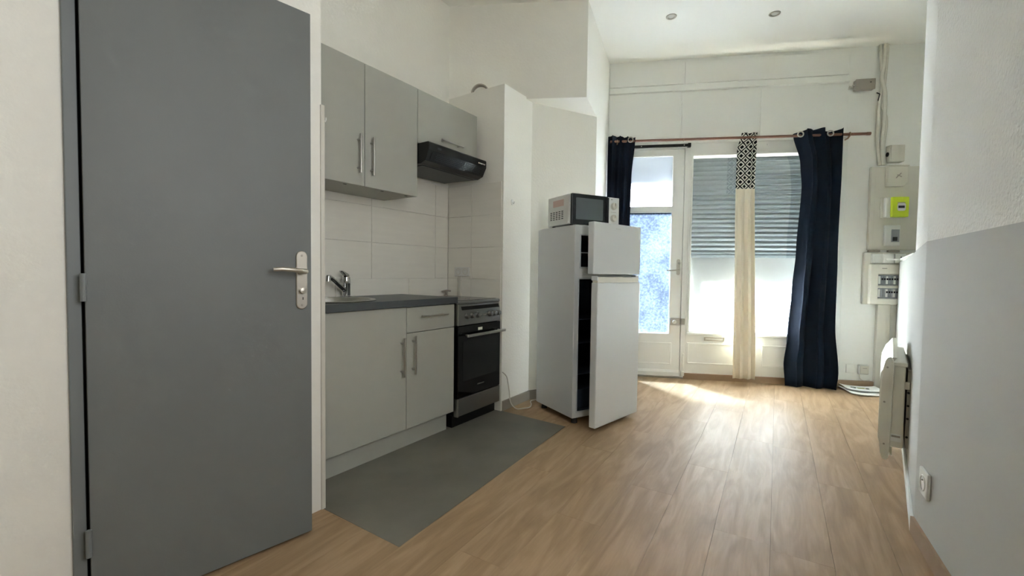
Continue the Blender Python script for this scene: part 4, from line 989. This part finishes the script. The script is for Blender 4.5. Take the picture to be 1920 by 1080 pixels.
# ================================================================== ceiling spots
for (x, y, lab) in ((1.29, 3.73, 'small recessed ceiling spotlight nearer the kitchen beam'), (2.11, 3.67, 'small recessed ceiling spotlight nearer the meter pier')):
    s_ = thing('ceiling_spot', lab, 'spotlight', Matrix.Translation((x, y, CEIL)), 'recessed ceiling spots')
    obj('bezel', lathe(B(), [(0.024, -0.002), (0.028, -0.006), (0.040, -0.006), (0.043, 0.0), (0.043, 0.001)], (0, 0, 0), 32, cap=False), 'nickel', s_, smooth=True)
    obj('lens', lathe(B(), [(0.001, -0.0035), (0.012, -0.004), (0.024, -0.002), (0.025, 0.001)], (0, 0, 0), 24), 'lamp_gl', s_, smooth=True)

# ================================================================== papers on the floor by the pier
def paper(name, lab, cx, cy, w, h, rot, z0, z1, material='paper', curl=0.0, cat='paper'):
    bm = B(); n = 8; T_, Bt = [], []
    for i in range(n+1):
        for j in (0, 1):
            x = -w/2+w*i/n; lift = curl*(abs(i/n-0.5)*2)**3
            T_.append(bm.verts.new((x, (j-0.5)*h, z1+lift))); Bt.append(bm.verts.new((x, (j-0.5)*h, z0+lift)))
    for i in range(n):
        a, b, c, d = 2*i, 2*i+2, 2*i+3, 2*i+1
        bm.faces.new((T_[a], T_[b], T_[c], T_[d])); bm.faces.new((Bt[a], Bt[d], Bt[c], Bt[b]))
        bm.faces.new((T_[a], Bt[a], Bt[b], T_[b])); bm.faces.new((T_[d], T_[c], Bt[c], Bt[d]))
    bm.faces.new((T_[0], T_[1], Bt[1], Bt[0])); bm.faces.new((T_[-2], Bt[-2], Bt[-1], T_[-1]))
    o = obj(name, bm, material, None); o.matrix_world = Matrix.Translation((cx, cy, 0)) @ Matrix.Rotation(R(rot), 4, 'Z')
    return tag(o, lab, cat, 'papers on the floor by the pier')
paper('magazine', 'dark magazine at the bottom of the paper pile by the pier', 3.275, 3.99, 0.24, 0.25, -12, 0.0, 0.005, 'dark', 0.0, 'magazine')
paper('envelope', 'white brochure in the middle of the paper pile by the pier', 3.215, 3.98, 0.30, 0.25, -14, 0.006, 0.012, 'paper', 0.012, 'brochure')
fl = paper('flyer', 'white leaflet with green and black print on top of the paper pile', 3.23, 4.03, 0.28, 0.19, -18, 0.026, 0.0285, 'paper', 0.012, 'leaflet')
for (x, y, w, h, m_) in ((-0.06, 0.005, 0.05, 0.04, 'ink'), (0.0, 0.0, 0.06, 0.05, 'olive'), (0.045, -0.01, 0.03, 0.03, 'ink')):
    obj('print', torus(B(), (x, y, 0.029), w*0.38, 0.004, 'z', 16, 6) if m_ == 'ink' else box(B(), x-w/2, x+w/2, y-h/3, y+h/3, 0.0282, 0.0297), m_, fl)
◇ ◇ ◇
* STATED TASK *
All of the data above should be transcribed verbatim, with pictures omitted.

* RESPONSE TO THIS EXERCISE *
Continue the Blender Python script for this scene: part 4, from line 989. This part finishes the script. The script is for Blender 4.5. Take the picture to be 1920 by 1080 pixels.
# ================================================================== ceiling spots
for (x, y, lab) in ((1.29, 3.73, 'small recessed ceiling spotlight nearer the kitchen beam'), (2.11, 3.67, 'small recessed ceiling spotlight nearer the meter pier')):
    s_ = thing('ceiling_spot', lab, 'spotlight', Matrix.Translation((x, y, CEIL)), 'recessed ceiling spots')
    obj('bezel', lathe(B(), [(0.024, -0.002), (0.028, -0.006), (0.040, -0.006), (0.043, 0.0), (0.043, 0.001)], (0, 0, 0), 32, cap=False), 'nickel', s_, smooth=True)
    obj('lens', lathe(B(), [(0.001, -0.0035), (0.012, -0.004), (0.024, -0.002), (0.025, 0.001)], (0, 0, 0), 24), 'lamp_gl', s_, smooth=True)

# ================================================================== papers on the floor by the pier
def paper(name, lab, cx, cy, w, h, rot, z0, z1, material='paper', curl=0.0, cat='paper'):
    bm = B(); n = 8; T_, Bt = [], []
    for i in range(n+1):
        for j in (0, 1):
            x = -w/2+w*i/n; lift = curl*(abs(i/n-0.5)*2)**3
            T_.append(bm.verts.new((x, (j-0.5)*h, z1+lift))); Bt.append(bm.verts.new((x, (j-0.5)*h, z0+lift)))
    for i in range(n):
        a, b, c, d = 2*i, 2*i+2, 2*i+3, 2*i+1
        bm.faces.new((T_[a], T_[b], T_[c], T_[d])); bm.faces.new((Bt[a], Bt[d], Bt[c], Bt[b]))
        bm.faces.new((T_[a], Bt[a], Bt[b], T_[b])); bm.faces.new((T_[d], T_[c], Bt[c], Bt[d]))
    bm.faces.new((T_[0], T_[1], Bt[1], Bt[0])); bm.faces.new((T_[-2], Bt[-2], Bt[-1], T_[-1]))
    o = obj(name, bm, material, None); o.matrix_world = Matrix.Translation((cx, cy, 0)) @ Matrix.Rotation(R(rot), 4, 'Z')
    return tag(o, lab, cat, 'papers on the floor by the pier')
paper('magazine', 'dark magazine at the bottom of the paper pile by the pier', 3.275, 3.99, 0.24, 0.25, -12, 0.0, 0.005, 'dark', 0.0, 'magazine')
paper('envelope', 'white brochure in the middle of the paper pile by the pier', 3.215, 3.98, 0.30, 0.25, -14, 0.006, 0.012, 'paper', 0.012, 'brochure')
fl = paper('flyer', 'white leaflet with green and black print on top of the paper pile', 3.23, 4.03, 0.28, 0.19, -18, 0.026, 0.0285, 'paper', 0.012, 'leaflet')
for (x, y, w, h, m_) in ((-0.06, 0.005, 0.05, 0.04, 'ink'), (0.0, 0.0, 0.06, 0.05, 'olive'), (0.045, -0.01, 0.03, 0.03, 'ink')):
    obj('print', torus(B(), (x, y, 0.029), w*0.38, 0.004, 'z', 16, 6) if m_ == 'ink' else box(B(), x-w/2, x+w/2, y-h/3, y+h/3, 0.0282, 0.0297), m_, fl)